The United States is a gun culture, and even more so, the South is a gun culture. I grew up with guns hanging on the wall in my father's bedroom. Guns were always available. How could you be a man without a gun? My brother and sister and I lived with our father and his parents. I was there the night that my brother came in late, and my grandfather turned a gun on him, mistaking him for an intruder. Big Papa, as we called our grandfather, came within an inch of shooting my brother.

Big Papa was unstable, and he would from time to time be driven into paroxysms of guilt about his youthful transgressions. When these attacks would come, he would hold his head with both hands and rock back and forth in his big easy chair and say, "I feel so bad -- sometimes I think I'll just go get the gun and blow my head off." All during the days of my growing up, I feared he might do just that. I imagined what it would be like to hear the gun go off, to go to the back bedroom and see my grandfather lying dead in a pool of blood.

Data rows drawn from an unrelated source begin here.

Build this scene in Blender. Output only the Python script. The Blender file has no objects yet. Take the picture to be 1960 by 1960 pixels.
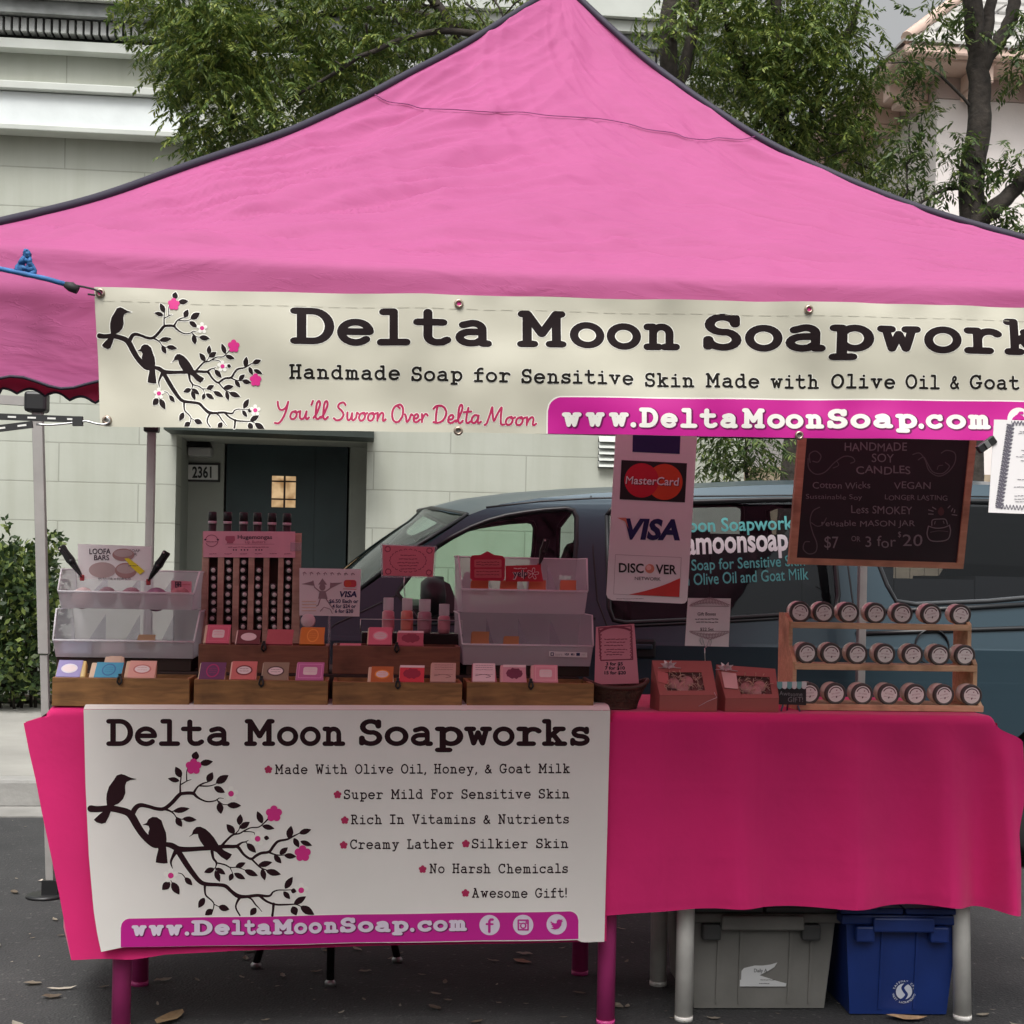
import bpy, bmesh, math, random
from mathutils import Vector, Matrix
from mathutils.geometry import tessellate_polygon
random.seed(7)
C = bpy.context.scene
R_ = math.radians
# ------------------------------------------------------------------ camera, world, sun, exposure
FOC, CX, HY, EYE, ROLL = 2770.0, 980.0, 1100.0, 1.30, 0.02
YAW = math.atan(280 / 2770.0)
cam_d = bpy.data.cameras.new('camera'); cam = bpy.data.objects.new('camera', cam_d); C.collection.objects.link(cam)
cam.location = (0, 0, EYE)
cam.matrix_world = Matrix.Translation((0, 0, EYE)) @ Matrix.Rotation(-YAW, 4, 'Z') @ Matrix.Rotation(R_(90), 4, 'X') @ Matrix.Rotation(ROLL, 4, 'Z')
cam_d.sensor_width = 36; cam_d.lens = 36 * FOC / 1960
cam_d.shift_y = (HY - 980) / 1960; cam_d.clip_end = 500; cam_d.clip_start = 0.05
C.camera = cam
W = bpy.data.worlds.new('World'); C.world = W; W.use_nodes = True
wn = W.node_tree; bg = wn.nodes['Background']
sky = wn.nodes.new('ShaderNodeTexSky'); sky.sky_type = 'NISHITA'; sky.sun_disc = False
SUN_EL, SUN_ROT = R_(60), R_(192)
sky.sun_elevation = SUN_EL; sky.sun_rotation = SUN_ROT
sky.air_density = 1.6; sky.dust_density = 10.0; sky.ozone_density = 1.0
hsv = wn.nodes.new('ShaderNodeHueSaturation'); hsv.inputs['Saturation'].default_value = 0.08
wn.links.new(sky.outputs[0], hsv.inputs['Color']); wn.links.new(hsv.outputs[0], bg.inputs[0])
bg.inputs[1].default_value = 0.12
sun_d = bpy.data.lights.new('sun', 'SUN'); sun_d.energy = 1.3; sun_d.angle = R_(20); sun_d.color = (1, .97, .92)
sun = bpy.data.objects.new('sun', sun_d); C.collection.objects.link(sun)
# sun direction: azimuth clockwise from +Y (as in the sky), light comes from there
sd = Vector((math.sin(SUN_ROT) * math.cos(SUN_EL), math.cos(SUN_ROT) * math.cos(SUN_EL), math.sin(SUN_EL)))
sun.rotation_euler = sd.to_track_quat('Z', 'Y').to_euler()
sun.location = (0, 0, 30)
C.view_settings.view_transform = 'Standard'; C.view_settings.look = 'None'
C.view_settings.exposure = 0.56; C.view_settings.gamma = 1
try: C.view_settings.use_curve_mapping = False
except Exception: pass
C.cycles.max_bounces = 8; C.cycles.transparent_max_bounces = 24

# ------------------------------------------------------------------ helpers
def ray(px, py):
    dx, dy = px - CX, py - HY
    c, s = math.cos(ROLL), math.sin(ROLL)
    x, y = dx * c + dy * s, -dx * s + dy * c
    ca, sa = math.cos(YAW), math.sin(YAW)
    return Vector((sa * FOC + ca * x, ca * FOC - sa * x, -y))
def P(px, py, Y):
    d = ray(px, py); return Vector((0, 0, EYE)) + d * (Y / d.y)
def G(px, py, z=0.0):
    d = ray(px, py); return Vector((0, 0, EYE)) + d * ((z - EYE) / d.z)

def M(name, col, rough=.6, var=0.0, vscale=6, bump=0.0, bscale=80, metal=0, coat=0, spec=.5, col2=None, vdetail=4):
    m = bpy.data.materials.new(name); m.use_nodes = True
    nt = m.node_tree; b = nt.nodes['Principled BSDF']
    b.inputs['Base Color'].default_value = (*col, 1); b.inputs['Roughness'].default_value = rough
    b.inputs['Metallic'].default_value = metal; b.inputs['Coat Weight'].default_value = coat
    b.inputs['Specular IOR Level'].default_value = spec
    tc = nt.nodes.new('ShaderNodeTexCoord')
    if var or col2:
        n = nt.nodes.new('ShaderNodeTexNoise'); n.inputs['Scale'].default_value = vscale; n.inputs['Detail'].default_value = vdetail
        nt.links.new(tc.outputs['Object'], n.inputs['Vector'])
        r = nt.nodes.new('ShaderNodeValToRGB')
        c2 = col2 or tuple(min(1, c * (1 + var)) for c in col)
        c1 = col if col2 else tuple(c * (1 - var) for c in col)
        r.color_ramp.elements[0].color = (*c1, 1); r.color_ramp.elements[1].color = (*c2, 1)
        r.color_ramp.elements[0].position = .3; r.color_ramp.elements[1].position = .7
        nt.links.new(n.outputs['Fac'], r.inputs[0]); nt.links.new(r.outputs[0], b.inputs['Base Color'])
    if bump:
        n = nt.nodes.new('ShaderNodeTexNoise'); n.inputs['Scale'].default_value = bscale; n.inputs['Detail'].default_value = 5
        nt.links.new(tc.outputs['Object'], n.inputs['Vector'])
        bp = nt.nodes.new('ShaderNodeBump'); bp.inputs['Strength'].default_value = bump; bp.inputs['Distance'].default_value = .01
        nt.links.new(n.outputs['Fac'], bp.inputs['Height']); nt.links.new(bp.outputs[0], b.inputs['Normal'])
    return m

class MB:
    def __init__(s): s.v = []; s.f = []; s.mi = []; s.sm = set()
    def add(s, vs, fs, mi=0):
        o = len(s.v); s.v += [Vector(v) for v in vs]
        for f in fs: s.f.append([i + o for i in f]); s.mi.append(mi)
    def box(s, a, b, mi=0):
        x0, y0, z0 = a; x1, y1, z1 = b
        s.add([(x0,y0,z0),(x1,y0,z0),(x1,y1,z0),(x0,y1,z0),(x0,y0,z1),(x1,y0,z1),(x1,y1,z1),(x0,y1,z1)],
              [(0,3,2,1),(4,5,6,7),(0,1,5,4),(1,2,6,5),(2,3,7,6),(3,0,4,7)], mi)
    def hexa(s, q, d, mi=0):
        """slab: front quad q (ccw seen from front), pushed back by vector d"""
        q = [Vector(p) for p in q]; n = len(q)
        s.add(q + [p + Vector(d) for p in q], [tuple(range(n)), tuple(range(2*n-1, n-1, -1))] +
              [((i+1) % n, i, i+n, (i+1) % n + n) for i in range(n)], mi)
    def tube(s, pts, rad, n=10, mi=0, cap=True):
        pts = [Vector(p) for p in pts]
        if not hasattr(rad, '__len__'): rad = [rad] * len(pts)
        o = len(s.v); fr = None
        for i, p in enumerate(pts):
            t = (pts[min(i+1, len(pts)-1)] - pts[max(i-1, 0)])
            t = t.normalized() if t.length > 1e-9 else Vector((0, 0, 1))
            if fr is None:
                fr = t.orthogonal().normalized()
            fr = (fr - t * fr.dot(t)).normalized(); bi = t.cross(fr)
            for k in range(n):
                a = 2 * math.pi * k / n
                s.v.append(p + (fr * math.cos(a) + bi * math.sin(a)) * rad[i])
        for i in range(len(pts) - 1):
            for k in range(n):
                s.sm.add(len(s.f)); s.f.append([o+i*n+k, o+i*n+(k+1) % n, o+(i+1)*n+(k+1) % n, o+(i+1)*n+k]); s.mi.append(mi)
        if cap:
            s.f.append([o+k for k in range(n)][::-1]); s.mi.append(mi)
            e = o + (len(pts)-1)*n
            s.f.append([e+k for k in range(n)]); s.mi.append(mi)
    def lathe(s, prof, base, axis=(0,0,1), n=24, mi=0):
        """prof = [(r, h)] along axis from base"""
        ax = Vector(axis).normalized(); e = ax.orthogonal().normalized(); b = ax.cross(e); o = len(s.v); base = Vector(base)
        for r, h in prof:
            for k in range(n):
                a = 2*math.pi*k/n; s.v.append(base + ax*h + (e*math.cos(a)+b*math.sin(a))*max(r, 1e-5))
        for i in range(len(prof)-1):
            for k in range(n):
                s.sm.add(len(s.f)); s.f.append([o+i*n+k, o+i*n+(k+1) % n, o+(i+1)*n+(k+1) % n, o+(i+1)*n+k]); s.mi.append(mi)
    def grid(s, fn, nu, nv, mi=0, smooth=True):
        o = len(s.v)
        for j in range(nv+1):
            for i in range(nu+1): s.v.append(Vector(fn(i/nu, j/nv)))
        for j in range(nv):
            for i in range(nu):
                if smooth: s.sm.add(len(s.f))
                s.f.append([o+j*(nu+1)+i, o+j*(nu+1)+i+1, o+(j+1)*(nu+1)+i+1, o+(j+1)*(nu+1)+i]); s.mi.append(mi)
    def mesh(s, name, mats, org=Vector((0,0,0)), smooth=False, bevel=0, weld=False):
        me = bpy.data.meshes.new(name)
        me.from_pydata([v - org for v in s.v], [], s.f)
        for m in mats: me.materials.append(m)
        me.polygons.foreach_set('material_index', s.mi)
        me.polygons.foreach_set('use_smooth', [smooth or (i in s.sm) for i in range(len(s.f))])
        if bevel or weld:
            bm = bmesh.new(); bm.from_mesh(me)
            if weld: bmesh.ops.remove_doubles(bm, verts=bm.verts, dist=1e-5)
            if bevel:
                ed = [e for e in bm.edges if len(e.link_faces) == 2 and e.calc_face_angle(0) > .5]
                bmesh.ops.bevel(bm, geom=ed, offset=bevel, segments=2, profile=.5, affect='EDGES', clamp_overlap=True)
            bm.to_mesh(me); bm.free()
        me.update()
        return me
ORG = {}
def thing(name, label, cat, loc, group=None, kind=None):
    o = bpy.data.objects.new(name, None); C.collection.objects.link(o); o.location = loc
    o.empty_display_size = .05
    o['label'] = label; o['category'] = cat
    if group: o['group'] = group
    if kind: o['kind'] = kind
    ORG[o.name] = Vector(loc); return o
def part(mb, name, mats, parent, label=None, smooth=False, bevel=0, weld=False):
    if not isinstance(mats, (list, tuple)): mats = [mats]
    org = ORG[parent.name]
    o = bpy.data.objects.new(name, mb.mesh(name, mats, org, smooth, bevel, weld)); C.collection.objects.link(o)
    o.parent = parent; ORG[o.name] = org
    if label: o['label'] = label
    return o
def solo(mb, name, mats, label, cat, group=None, kind=None, smooth=False, bevel=0, weld=False):
    if not isinstance(mats, (list, tuple)): mats = [mats]
    xs = [v.x for v in mb.v]; ys = [v.y for v in mb.v]; zs = [v.z for v in mb.v]
    org = Vector(((min(xs)+max(xs))/2, (min(ys)+max(ys))/2, min(zs)))
    o = bpy.data.objects.new(name, mb.mesh(name, mats, org, smooth, bevel, weld)); C.collection.objects.link(o)
    o.location = org; ORG[o.name] = org
    if label: o['label'] = label
    if cat: o['category'] = cat
    if group: o['group'] = group
    if kind: o['kind'] = kind
    return o
def copy_tree(o, parent=None):
    c = o.copy(); C.collection.objects.link(c); c.parent = parent
    for ch in [x for x in C.objects if x.parent == o]: copy_tree(ch, c)
    return c
ORD = ['first','second','third','fourth','fifth','sixth','seventh','eighth','ninth','tenth']

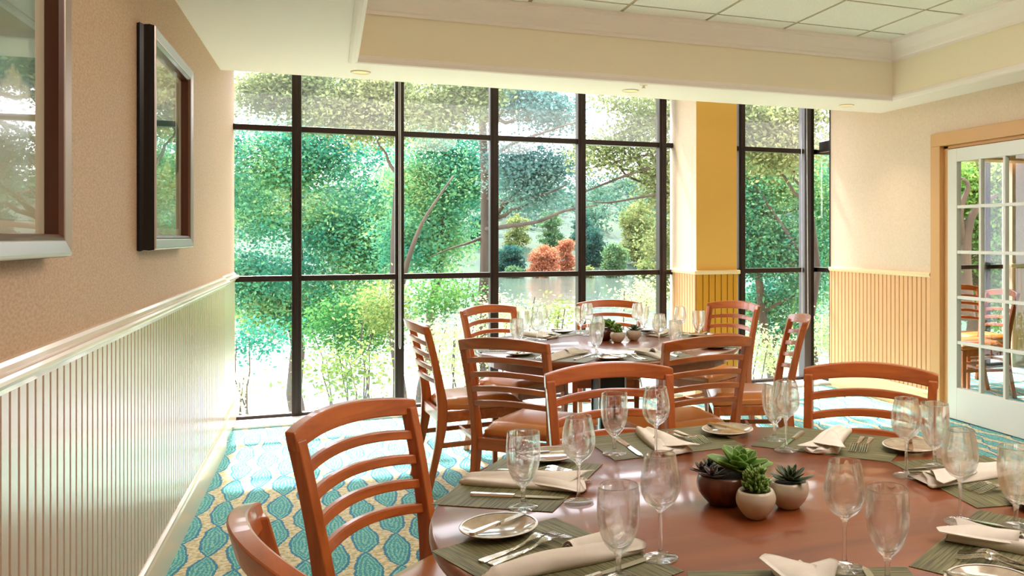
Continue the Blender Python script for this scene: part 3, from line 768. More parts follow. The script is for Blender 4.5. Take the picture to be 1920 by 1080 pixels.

It is true that we cannot prevent every drug-related shootout, every murder of a woman by the man who "owns her," every suicide, every mass killing that is carried out with a gun. But when guns are so easily accessible, and so many deaths are occurring, we have to start somewhere. How can we shift consciousness in a violent and gun-saturated culture? Cultural change takes time, but we can begin with the rule of law, the way we ended slavery, the way we gave women the right to vote, the way we integrated public schools. Let sensible laws lead the way. Changes in consciousness will follow.